No todos los libros son para todas las personas, no tienen por qué serlo. Su universalidad radica en la cuantía de autores, títulos, temas, géneros, que dan pauta a elegir, pudiendo disgustarnos, que no nos llenen; que nos enamoren; que nos lleven a imaginar, aprender más. No todos los libros llegan a nuestra vida en el mejor momento, a veces por eso les despreciamos, les entendemos poco; terminan ocultos debajo de una repisa cualquiera.

DESDE EL ERROR

El romance por el libro comienza desde el error. Se enamoran de su figura, su composición; el olor que desprende el papel, la forma que toma en nuestras manos. Enceguecidos, ignoran su contenido, aquellos signos lingüísticos que entretejidos cunden cada página, albergan la verdadera belleza, el auténtico conocimiento.

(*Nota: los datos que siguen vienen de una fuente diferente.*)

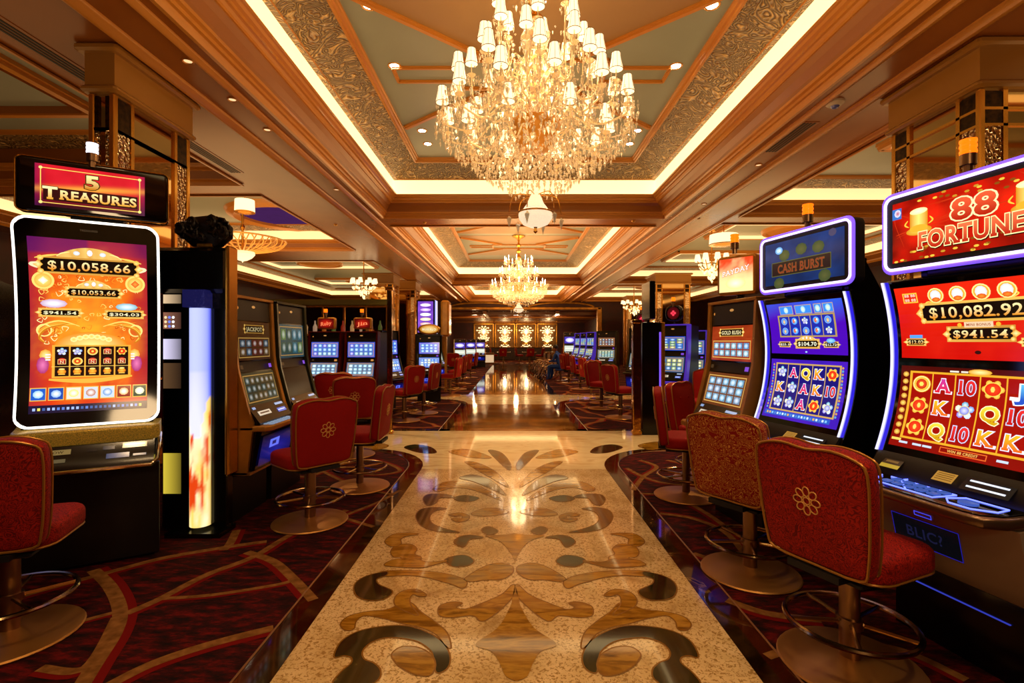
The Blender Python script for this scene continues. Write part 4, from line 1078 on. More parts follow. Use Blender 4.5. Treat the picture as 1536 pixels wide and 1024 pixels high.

El libro no significa nada sin esos símbolos, sin que aquellas ideas representen algo más, genuinamente valioso para nosotros. No es la búsqueda de leer porque es positivo hacerlo, es el encuentro con un libro que nos satisfaga, nos dé placer.

Por más renombrado que sea el autor, no asegura la calidad del libro; no significa nada que la crítica les alabe como obras maestras, si aquellas palabras que les componen, no logran mover el espíritu siquiera un milímetro, si nada enseñan, si nos dejan tal y como empezamos.

La búsqueda de aquella lectura que nos motive, ese contenido que nos mueva a transformar el leer en un hábito y su promoción en una misión de vida, comienza probando, descubriendo las historias y conocimientos que vale la pena compartir.

Aquella cruzada por la promoción lectora no comienza obligatoriamente con los libros clásicos, pese a que las élites le identifiquen así. Comienza con prueba y error, encontrando libros predilectos, sin cerrarse a la anquilosada idea de que es lo único que podemos leer, darles la oportunidad a otros libros, que nos haga ver si es valioso seguir, o buscar otra lectura más placentera.

Es indispensable soltar la ridícula idea de que leer nos vuelve parte de una “élite intelectual”. Leer quizás genere una situación de privilegio, pero un “status” dentro de la sociedad; leer en sí debería verse como una herramienta para imaginar más, para ignorar menos.